Cosimo Di Bari: “Rimarcando sempre che il potenziale educativo necessita dell’accompagnamento dell’adulto per essere valorizzato, si possono notare tre aspetti interessanti, oltre a quello già notato rappresentato dalla durata breve.

  1. Il primo riguarda la dimensione emotiva, perché questi cortometraggi d’animazione rappresentano le emozioni in modo diretto e semplificato, con una chiarezza che non le banalizza, ma che consente piuttosto di metterle in ordine e collegarle al proprio vissuto.
  2. Il secondo aspetto è sul piano narrativo: nella loro rapidità e nella loro semplicità, sono testi che narrano in modo accattivante e che possono rappresentare una palestra interpretativa; si pensi ad esempio a La Luna, nel quale il bambino scopre solo alla fine quale era l’attività nella quale erano intenti i tre protagonisti; in questo cartoon è del tutto assente il linguaggio verbale, ma il non verbale rende comprensibile la trama.
  3. Un terzo aspetto è sul piano identitario: oltre ad immaginarsi nei personaggi tradizionali o nei supereroi, quei testi offrono la possibilità di proiettarsi in situazioni ed esperienze nuove, favorendo un pluralismo di punti di vista; ad esempio non è casuale la scelta della stessa Pixar di impostare molte delle proprie storie (Toy Story compreso) rendendo umani i giocattoli: così, si favorisce un punto di vista nuovo sul gioco e sul giocare, cercando di ridare valore a oggetti che ormai sono diventati a tutti gli effetti di consumo”.
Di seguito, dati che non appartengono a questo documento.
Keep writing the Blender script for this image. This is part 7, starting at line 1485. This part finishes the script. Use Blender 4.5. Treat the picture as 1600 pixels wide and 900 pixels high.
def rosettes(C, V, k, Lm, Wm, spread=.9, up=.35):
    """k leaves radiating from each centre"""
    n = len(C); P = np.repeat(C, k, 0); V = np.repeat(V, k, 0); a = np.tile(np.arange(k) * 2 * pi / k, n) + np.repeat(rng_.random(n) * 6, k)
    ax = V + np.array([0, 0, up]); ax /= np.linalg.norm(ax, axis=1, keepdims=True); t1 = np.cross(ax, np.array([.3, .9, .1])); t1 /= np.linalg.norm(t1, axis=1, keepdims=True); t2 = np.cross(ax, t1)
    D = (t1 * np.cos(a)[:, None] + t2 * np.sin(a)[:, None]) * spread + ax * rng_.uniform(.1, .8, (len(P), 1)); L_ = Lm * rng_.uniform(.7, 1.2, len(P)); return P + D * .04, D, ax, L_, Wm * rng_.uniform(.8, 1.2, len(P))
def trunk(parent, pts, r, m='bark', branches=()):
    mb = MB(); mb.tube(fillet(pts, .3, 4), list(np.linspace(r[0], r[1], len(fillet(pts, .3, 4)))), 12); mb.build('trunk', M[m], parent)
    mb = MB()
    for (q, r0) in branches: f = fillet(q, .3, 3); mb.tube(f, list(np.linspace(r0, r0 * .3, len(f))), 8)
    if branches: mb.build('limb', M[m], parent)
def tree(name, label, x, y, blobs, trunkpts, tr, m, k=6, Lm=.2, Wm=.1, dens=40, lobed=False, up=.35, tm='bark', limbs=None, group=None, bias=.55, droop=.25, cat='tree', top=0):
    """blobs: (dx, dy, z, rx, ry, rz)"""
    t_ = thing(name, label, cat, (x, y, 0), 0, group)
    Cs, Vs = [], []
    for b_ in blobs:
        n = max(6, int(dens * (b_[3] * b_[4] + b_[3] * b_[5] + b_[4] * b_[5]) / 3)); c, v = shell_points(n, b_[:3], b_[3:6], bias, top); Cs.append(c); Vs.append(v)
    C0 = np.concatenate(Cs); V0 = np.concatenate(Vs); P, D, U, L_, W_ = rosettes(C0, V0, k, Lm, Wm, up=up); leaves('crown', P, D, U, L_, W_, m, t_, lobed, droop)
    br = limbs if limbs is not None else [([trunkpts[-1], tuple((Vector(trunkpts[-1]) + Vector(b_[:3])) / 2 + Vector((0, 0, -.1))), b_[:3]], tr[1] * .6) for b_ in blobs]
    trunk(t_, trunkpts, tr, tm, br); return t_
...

Non si tratta di messaggi troppo complessi per bambini di età inferiore ai sei anni?

Cosimo Di Bari: “No, a patto che la fruizione degli schermi avvenga sotto la regia dell’adulto. Questi cortometraggi non sono affatto più complessi rispetto ad altri contenuti che molti bambini già vedono. Anzi, la loro chiarezza e la loro semplicità abbinate alla ricchezza dal punto di vista estetico e sensoriale, possono essere significativi per il bambino: non è da escludere neppure, vista la loro vicinanza a molti PTOF, un utilizzo in ambito didattico nella scuola dell’infanzia, da parte di insegnanti che siano informati e sensibili ai temi della Media Education e che decidano di coinvolgere su questi argomenti anche i genitori”.

Quindi quali suggerimenti si possono offrire a un genitore per selezionare contenuti adatti a bambini di età inferiore ai sei anni?

Cosimo Di Bari: “I criteri non sono diversi da quelli che adottiamo per scegliere un albo illustrato o un libro. In generale, è auspicabile che i personaggi di riferimento abbiano all’incirca la stessa età dei destinatari; che non vi siano situazioni che inducano stati emotivi che il bambino non riesce a gestire; che non vi siano stereotipi o visioni del mondo condizionanti. Ma al di là del rischi, è opportuno anche valutare contenuti che presentino potenzialità interessanti, quindi che siano piacevoli dal punto di vista estetico e che contengano messaggi positivi, a partire dai quali si può giocare con i bambini o comunque favorire loro verbalizzazioni”.